Roberts Liardon tells us that Knox was cordially received by Calvin when he returned to Geneva in April of 1555. For the second time, he tried to settle down into a life of scholarship and study. Deeply impressed with the way Calvin ran Geneva, Knox wanted to learn all he could from it. He wrote of it, “In other places, I confess Christ to be truly preached; but manners and religion so sincerely reformed, I have not yet seen in any other place.”
Back in Scotland, it was clear that Protestantism would be unofficially tolerated for the time being. The Protestants there were taking advantage of the occasion, spreading the Gospel wherever they could.

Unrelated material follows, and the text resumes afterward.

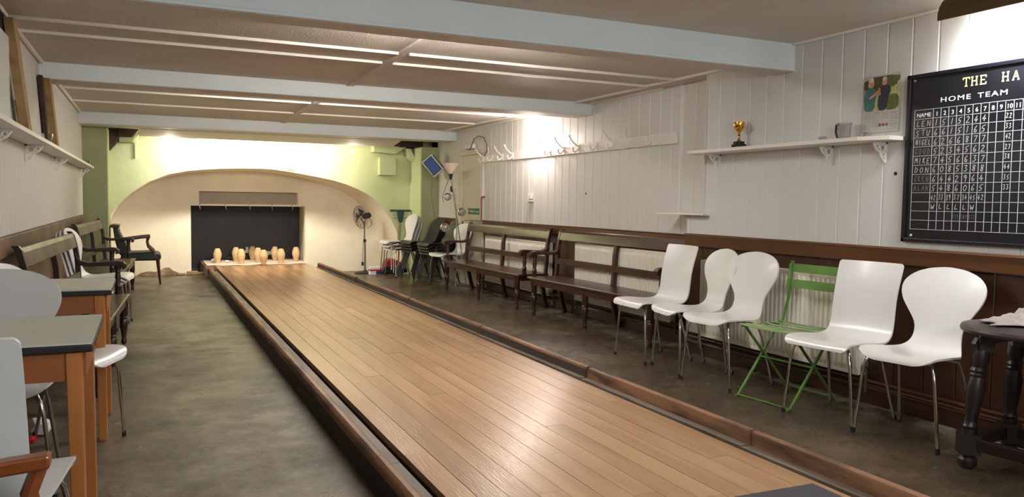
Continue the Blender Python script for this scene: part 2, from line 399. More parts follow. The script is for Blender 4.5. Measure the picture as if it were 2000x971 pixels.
# ledge on the step
tag(MB().box(3.95, 5.0, 1.115, XF+.01, 5.62, 1.132).build('small_ledge', M_trim, bevel=.003), 'small white ledge on the step of the right wall behind the rectangular chair', 'shelf')

# left wall
wl = MB().box(-1.2, -3, 0, XL-.018, 12.6, 2.4)
wall_l = S(wl.build('wall_left', M_boardL), 'pale boarded left-hand wall')
lb = MB().prism([(0, 0), (0, .165), (.015, .165), (.018, .162), (.018, .003), (.015, 0)], (0, 0, 0), (1, 0, 0), (0, 1, 0), (0, 0, 2.24-.96))
y = 2.6; first = None
while y < 11.6:
    if first is None: first = lb.build('board', M_boardL, wall_l, (XL-.018, y, .96))
    else:
        c = first.copy(); col.objects.link(c); c.location = (XL-.018, y, .96)
    y += .168
dl = MB().box(XL-.01, -3, 0, XL+.012, 11.75, .85); dl.box(XL-.01, -3, .85, XL+.035, 11.6, .963)
S(dl.build('trim_4', M_dadoL, bevel=.006), 'worn brown dado on the left wall')
# back wall behind camera
S(MB().box(-1.2, -3.2, 0, 4.6, -3, 2.4).build('wall_back', M_board))

# end wall with arch
outer = [(-.56, 0), (-.54, .5), (-.50, .80), (-.47, .92), (-.36, 1.10), (-.17, 1.27), (.05, 1.42), (.304, 1.53), (.55, 1.585), (.788, 1.614), (1.05, 1.635), (1.29, 1.645), (1.52, 1.65), (1.75, 1.645), (2.0, 1.615), (2.19, 1.585), (2.43, 1.545), (2.665, 1.50), (2.88, 1.44), (3.07, 1.366), (3.22, 1.29), (3.34, 1.21), (3.49, 1.05), (3.62, .87), (3.70, .70), (3.76, .5), (3.80, .25), (3.81, 0)]
def inner(p): return (1.55+(p[0]-1.55)*(.925 if p[0] > 1.55 else .99), p[1]*(.985))
YE, YI = 12.5, 13.2
ew = MB(); xa, xb, zt = -.85, 4.3, 2.2
n = len(outer)
vs = []
top = []
for i, p in enumerate(outer):
    # project arch vertex to outer frame
    if p[1] <= .85 and p[0] < 0: q = (xa, p[1])
    elif p[1] <= .85: q = (xb, p[1])
    else:
        t = (p[0]+.48)/(3.62+.48); q = (xa+(xb-xa)*min(1, max(0, t)), zt)
    top.append(q)
front = [(p[0], YE, p[1]) for p in outer]+[(q[0], YE, q[1]) for q in top]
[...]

There was such high hope among them that they even believed that the Regent Mary might someday convert. Her young daughter, Mary, was now being educated in France and would return someday soon to Scotland as the queen. The Regent Mary had obtained the services of a Protestant to represent Scotland to France in hopes of opening trade. She was now growing older and, by her actions, it seemed that she had weakened in her stand for Catholicism. Compared to Bloody Mary next door in England, anyone looked good! Many Protestant refugees had fled England and taken refuge in Scotland, thinking it was safer. But they still desperately needed preachers and pastors.
Roberts Liardon tells us that in the meantime, Knox was busy organizing a radical English congregation in Geneva. He was grooming them and rallying them to eventually return to England for a Protestant takeover. All this time, he was still receiving letters from Mrs. Bowes, telling him of the increasing pressure on her family to attend Mass.
Their lack of conformity to Catholicism was placing her husband in danger, and, though he was unwilling to convert from Catholicism, Mr. Bowes reluctantly agreed that she and Marjory could leave England. Mrs. Bowes wrote that she and Marjory wanted to join Knox in Geneva so they could worship as they believed.